Problem statement → Every record here needs to be written out again exactly.

---- Data listing

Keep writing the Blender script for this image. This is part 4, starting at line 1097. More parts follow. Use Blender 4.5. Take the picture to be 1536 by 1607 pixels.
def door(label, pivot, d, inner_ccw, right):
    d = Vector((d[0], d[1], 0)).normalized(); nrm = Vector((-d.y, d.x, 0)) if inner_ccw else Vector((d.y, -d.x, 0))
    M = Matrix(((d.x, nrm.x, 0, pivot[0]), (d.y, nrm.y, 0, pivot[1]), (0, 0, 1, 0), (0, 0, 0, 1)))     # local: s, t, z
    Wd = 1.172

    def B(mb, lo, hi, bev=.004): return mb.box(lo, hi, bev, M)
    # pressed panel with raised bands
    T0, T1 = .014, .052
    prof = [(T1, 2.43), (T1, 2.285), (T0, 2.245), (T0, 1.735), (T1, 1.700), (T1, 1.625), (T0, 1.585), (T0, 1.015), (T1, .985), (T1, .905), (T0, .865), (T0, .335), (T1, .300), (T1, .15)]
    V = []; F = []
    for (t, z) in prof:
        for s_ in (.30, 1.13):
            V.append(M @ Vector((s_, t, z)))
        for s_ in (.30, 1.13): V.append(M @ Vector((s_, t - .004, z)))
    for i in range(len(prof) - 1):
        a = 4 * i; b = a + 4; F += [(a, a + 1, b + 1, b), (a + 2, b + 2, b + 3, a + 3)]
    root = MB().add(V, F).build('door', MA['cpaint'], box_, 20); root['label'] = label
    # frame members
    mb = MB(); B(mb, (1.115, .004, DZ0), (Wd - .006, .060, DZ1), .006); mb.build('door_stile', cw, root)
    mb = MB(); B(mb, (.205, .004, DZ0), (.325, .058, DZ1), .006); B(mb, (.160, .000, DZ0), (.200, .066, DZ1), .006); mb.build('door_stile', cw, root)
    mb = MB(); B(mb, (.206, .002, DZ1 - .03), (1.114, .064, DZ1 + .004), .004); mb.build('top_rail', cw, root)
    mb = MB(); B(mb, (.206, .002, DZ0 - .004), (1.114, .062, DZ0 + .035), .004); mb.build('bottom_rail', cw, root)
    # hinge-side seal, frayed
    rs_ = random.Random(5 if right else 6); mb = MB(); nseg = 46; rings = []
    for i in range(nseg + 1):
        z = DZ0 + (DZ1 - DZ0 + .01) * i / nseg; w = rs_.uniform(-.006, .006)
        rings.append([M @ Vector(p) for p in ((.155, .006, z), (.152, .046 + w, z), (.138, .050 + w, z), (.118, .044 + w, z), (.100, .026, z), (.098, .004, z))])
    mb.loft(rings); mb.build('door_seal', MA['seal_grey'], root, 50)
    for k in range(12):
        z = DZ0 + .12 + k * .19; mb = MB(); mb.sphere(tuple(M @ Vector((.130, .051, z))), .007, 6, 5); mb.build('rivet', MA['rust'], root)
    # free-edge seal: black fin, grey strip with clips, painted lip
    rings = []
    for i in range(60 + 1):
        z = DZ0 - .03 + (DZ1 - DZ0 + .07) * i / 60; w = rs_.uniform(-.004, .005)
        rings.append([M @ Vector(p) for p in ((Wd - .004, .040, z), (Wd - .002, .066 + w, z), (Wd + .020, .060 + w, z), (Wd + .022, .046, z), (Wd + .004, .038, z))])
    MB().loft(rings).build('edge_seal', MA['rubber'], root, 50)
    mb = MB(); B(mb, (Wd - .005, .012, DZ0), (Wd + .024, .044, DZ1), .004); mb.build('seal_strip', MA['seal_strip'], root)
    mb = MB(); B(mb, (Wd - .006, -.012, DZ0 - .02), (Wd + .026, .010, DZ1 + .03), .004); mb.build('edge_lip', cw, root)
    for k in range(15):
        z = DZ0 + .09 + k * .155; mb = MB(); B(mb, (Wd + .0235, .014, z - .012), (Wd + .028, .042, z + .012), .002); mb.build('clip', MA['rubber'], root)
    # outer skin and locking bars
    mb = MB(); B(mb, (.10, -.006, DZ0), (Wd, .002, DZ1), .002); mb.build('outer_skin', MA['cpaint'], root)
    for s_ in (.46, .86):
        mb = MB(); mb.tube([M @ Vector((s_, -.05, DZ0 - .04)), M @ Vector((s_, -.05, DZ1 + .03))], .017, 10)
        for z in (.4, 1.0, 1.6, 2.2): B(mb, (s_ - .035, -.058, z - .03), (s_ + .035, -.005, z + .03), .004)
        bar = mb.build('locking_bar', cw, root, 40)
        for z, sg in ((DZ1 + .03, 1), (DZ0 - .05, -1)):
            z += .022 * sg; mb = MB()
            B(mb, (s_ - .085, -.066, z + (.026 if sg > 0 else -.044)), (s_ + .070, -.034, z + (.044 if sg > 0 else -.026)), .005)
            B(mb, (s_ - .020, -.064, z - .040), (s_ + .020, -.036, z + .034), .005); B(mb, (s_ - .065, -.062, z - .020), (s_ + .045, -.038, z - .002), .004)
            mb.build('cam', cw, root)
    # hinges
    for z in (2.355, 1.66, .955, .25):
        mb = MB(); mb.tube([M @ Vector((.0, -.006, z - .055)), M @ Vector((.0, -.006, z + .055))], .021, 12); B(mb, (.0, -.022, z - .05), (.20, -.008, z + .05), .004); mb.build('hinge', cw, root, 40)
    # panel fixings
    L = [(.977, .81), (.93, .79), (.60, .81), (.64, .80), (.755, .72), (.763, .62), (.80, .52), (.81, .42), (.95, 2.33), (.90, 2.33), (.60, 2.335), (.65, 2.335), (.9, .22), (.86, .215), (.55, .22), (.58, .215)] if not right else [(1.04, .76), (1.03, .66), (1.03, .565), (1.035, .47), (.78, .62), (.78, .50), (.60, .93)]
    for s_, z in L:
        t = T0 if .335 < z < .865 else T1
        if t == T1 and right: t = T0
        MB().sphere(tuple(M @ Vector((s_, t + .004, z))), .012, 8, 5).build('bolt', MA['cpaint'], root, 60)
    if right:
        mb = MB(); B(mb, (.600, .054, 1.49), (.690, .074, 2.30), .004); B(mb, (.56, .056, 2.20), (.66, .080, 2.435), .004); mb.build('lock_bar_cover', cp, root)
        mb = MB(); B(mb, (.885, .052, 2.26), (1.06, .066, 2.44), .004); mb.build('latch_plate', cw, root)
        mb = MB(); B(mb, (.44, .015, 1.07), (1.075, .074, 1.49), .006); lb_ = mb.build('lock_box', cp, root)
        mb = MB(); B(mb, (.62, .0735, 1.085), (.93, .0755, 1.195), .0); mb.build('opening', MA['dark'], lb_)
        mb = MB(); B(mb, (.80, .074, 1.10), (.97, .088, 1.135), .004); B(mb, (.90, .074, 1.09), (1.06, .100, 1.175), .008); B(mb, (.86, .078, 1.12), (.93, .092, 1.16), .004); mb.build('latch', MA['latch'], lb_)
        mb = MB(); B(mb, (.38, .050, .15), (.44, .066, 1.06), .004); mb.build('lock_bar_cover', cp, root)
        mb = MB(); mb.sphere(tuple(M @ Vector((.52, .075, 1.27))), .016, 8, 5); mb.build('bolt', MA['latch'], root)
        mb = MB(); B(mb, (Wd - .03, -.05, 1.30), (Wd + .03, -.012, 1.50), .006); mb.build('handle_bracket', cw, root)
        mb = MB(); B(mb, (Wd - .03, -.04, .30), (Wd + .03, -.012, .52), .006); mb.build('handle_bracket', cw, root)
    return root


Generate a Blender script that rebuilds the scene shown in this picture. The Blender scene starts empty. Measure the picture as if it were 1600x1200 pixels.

--------

Written solution →
Keep writing the Blender script for this image. This is part 4, starting at line 1097. More parts follow. Use Blender 4.5. Take the picture to be 1536 by 1607 pixels.
def door(label, pivot, d, inner_ccw, right):
    d = Vector((d[0], d[1], 0)).normalized(); nrm = Vector((-d.y, d.x, 0)) if inner_ccw else Vector((d.y, -d.x, 0))
    M = Matrix(((d.x, nrm.x, 0, pivot[0]), (d.y, nrm.y, 0, pivot[1]), (0, 0, 1, 0), (0, 0, 0, 1)))     # local: s, t, z
    Wd = 1.172

    def B(mb, lo, hi, bev=.004): return mb.box(lo, hi, bev, M)
    # pressed panel with raised bands
    T0, T1 = .014, .052
    prof = [(T1, 2.43), (T1, 2.285), (T0, 2.245), (T0, 1.735), (T1, 1.700), (T1, 1.625), (T0, 1.585), (T0, 1.015), (T1, .985), (T1, .905), (T0, .865), (T0, .335), (T1, .300), (T1, .15)]
    V = []; F = []
    for (t, z) in prof:
        for s_ in (.30, 1.13):
            V.append(M @ Vector((s_, t, z)))
        for s_ in (.30, 1.13): V.append(M @ Vector((s_, t - .004, z)))
    for i in range(len(prof) - 1):
        a = 4 * i; b = a + 4; F += [(a, a + 1, b + 1, b), (a + 2, b + 2, b + 3, a + 3)]
    root = MB().add(V, F).build('door', MA['cpaint'], box_, 20); root['label'] = label
    # frame members
    mb = MB(); B(mb, (1.115, .004, DZ0), (Wd - .006, .060, DZ1), .006); mb.build('door_stile', cw, root)
    mb = MB(); B(mb, (.205, .004, DZ0), (.325, .058, DZ1), .006); B(mb, (.160, .000, DZ0), (.200, .066, DZ1), .006); mb.build('door_stile', cw, root)
    mb = MB(); B(mb, (.206, .002, DZ1 - .03), (1.114, .064, DZ1 + .004), .004); mb.build('top_rail', cw, root)
    mb = MB(); B(mb, (.206, .002, DZ0 - .004), (1.114, .062, DZ0 + .035), .004); mb.build('bottom_rail', cw, root)
    # hinge-side seal, frayed
    rs_ = random.Random(5 if right else 6); mb = MB(); nseg = 46; rings = []
    for i in range(nseg + 1):
        z = DZ0 + (DZ1 - DZ0 + .01) * i / nseg; w = rs_.uniform(-.006, .006)
        rings.append([M @ Vector(p) for p in ((.155, .006, z), (.152, .046 + w, z), (.138, .050 + w, z), (.118, .044 + w, z), (.100, .026, z), (.098, .004, z))])
    mb.loft(rings); mb.build('door_seal', MA['seal_grey'], root, 50)
    for k in range(12):
        z = DZ0 + .12 + k * .19; mb = MB(); mb.sphere(tuple(M @ Vector((.130, .051, z))), .007, 6, 5); mb.build('rivet', MA['rust'], root)
    # free-edge seal: black fin, grey strip with clips, painted lip
    rings = []
    for i in range(60 + 1):
        z = DZ0 - .03 + (DZ1 - DZ0 + .07) * i / 60; w = rs_.uniform(-.004, .005)
        rings.append([M @ Vector(p) for p in ((Wd - .004, .040, z), (Wd - .002, .066 + w, z), (Wd + .020, .060 + w, z), (Wd + .022, .046, z), (Wd + .004, .038, z))])
    MB().loft(rings).build('edge_seal', MA['rubber'], root, 50)
    mb = MB(); B(mb, (Wd - .005, .012, DZ0), (Wd + .024, .044, DZ1), .004); mb.build('seal_strip', MA['seal_strip'], root)
    mb = MB(); B(mb, (Wd - .006, -.012, DZ0 - .02), (Wd + .026, .010, DZ1 + .03), .004); mb.build('edge_lip', cw, root)
    for k in range(15):
        z = DZ0 + .09 + k * .155; mb = MB(); B(mb, (Wd + .0235, .014, z - .012), (Wd + .028, .042, z + .012), .002); mb.build('clip', MA['rubber'], root)
    # outer skin and locking bars
    mb = MB(); B(mb, (.10, -.006, DZ0), (Wd, .002, DZ1), .002); mb.build('outer_skin', MA['cpaint'], root)
    for s_ in (.46, .86):
        mb = MB(); mb.tube([M @ Vector((s_, -.05, DZ0 - .04)), M @ Vector((s_, -.05, DZ1 + .03))], .017, 10)
        for z in (.4, 1.0, 1.6, 2.2): B(mb, (s_ - .035, -.058, z - .03), (s_ + .035, -.005, z + .03), .004)
        bar = mb.build('locking_bar', cw, root, 40)
        for z, sg in ((DZ1 + .03, 1), (DZ0 - .05, -1)):
            z += .022 * sg; mb = MB()
            B(mb, (s_ - .085, -.066, z + (.026 if sg > 0 else -.044)), (s_ + .070, -.034, z + (.044 if sg > 0 else -.026)), .005)
            B(mb, (s_ - .020, -.064, z - .040), (s_ + .020, -.036, z + .034), .005); B(mb, (s_ - .065, -.062, z - .020), (s_ + .045, -.038, z - .002), .004)
            mb.build('cam', cw, root)
    # hinges
    for z in (2.355, 1.66, .955, .25):
        mb = MB(); mb.tube([M @ Vector((.0, -.006, z - .055)), M @ Vector((.0, -.006, z + .055))], .021, 12); B(mb, (.0, -.022, z - .05), (.20, -.008, z + .05), .004); mb.build('hinge', cw, root, 40)
    # panel fixings
    L = [(.977, .81), (.93, .79), (.60, .81), (.64, .80), (.755, .72), (.763, .62), (.80, .52), (.81, .42), (.95, 2.33), (.90, 2.33), (.60, 2.335), (.65, 2.335), (.9, .22), (.86, .215), (.55, .22), (.58, .215)] if not right else [(1.04, .76), (1.03, .66), (1.03, .565), (1.035, .47), (.78, .62), (.78, .50), (.60, .93)]
    for s_, z in L:
        t = T0 if .335 < z < .865 else T1
        if t == T1 and right: t = T0
        MB().sphere(tuple(M @ Vector((s_, t + .004, z))), .012, 8, 5).build('bolt', MA['cpaint'], root, 60)
    if right:
        mb = MB(); B(mb, (.600, .054, 1.49), (.690, .074, 2.30), .004); B(mb, (.56, .056, 2.20), (.66, .080, 2.435), .004); mb.build('lock_bar_cover', cp, root)
        mb = MB(); B(mb, (.885, .052, 2.26), (1.06, .066, 2.44), .004); mb.build('latch_plate', cw, root)
        mb = MB(); B(mb, (.44, .015, 1.07), (1.075, .074, 1.49), .006); lb_ = mb.build('lock_box', cp, root)
        mb = MB(); B(mb, (.62, .0735, 1.085), (.93, .0755, 1.195), .0); mb.build('opening', MA['dark'], lb_)
        mb = MB(); B(mb, (.80, .074, 1.10), (.97, .088, 1.135), .004); B(mb, (.90, .074, 1.09), (1.06, .100, 1.175), .008); B(mb, (.86, .078, 1.12), (.93, .092, 1.16), .004); mb.build('latch', MA['latch'], lb_)
        mb = MB(); B(mb, (.38, .050, .15), (.44, .066, 1.06), .004); mb.build('lock_bar_cover', cp, root)
        mb = MB(); mb.sphere(tuple(M @ Vector((.52, .075, 1.27))), .016, 8, 5); mb.build('bolt', MA['latch'], root)
        mb = MB(); B(mb, (Wd - .03, -.05, 1.30), (Wd + .03, -.012, 1.50), .006); mb.build('handle_bracket', cw, root)
        mb = MB(); B(mb, (Wd - .03, -.04, .30), (Wd + .03, -.012, .52), .006); mb.build('handle_bracket', cw, root)
    return root


Generate a Blender script that rebuilds the scene shown in this picture. The Blender scene starts empty. Measure the picture as if it were 1600x1200 pixels.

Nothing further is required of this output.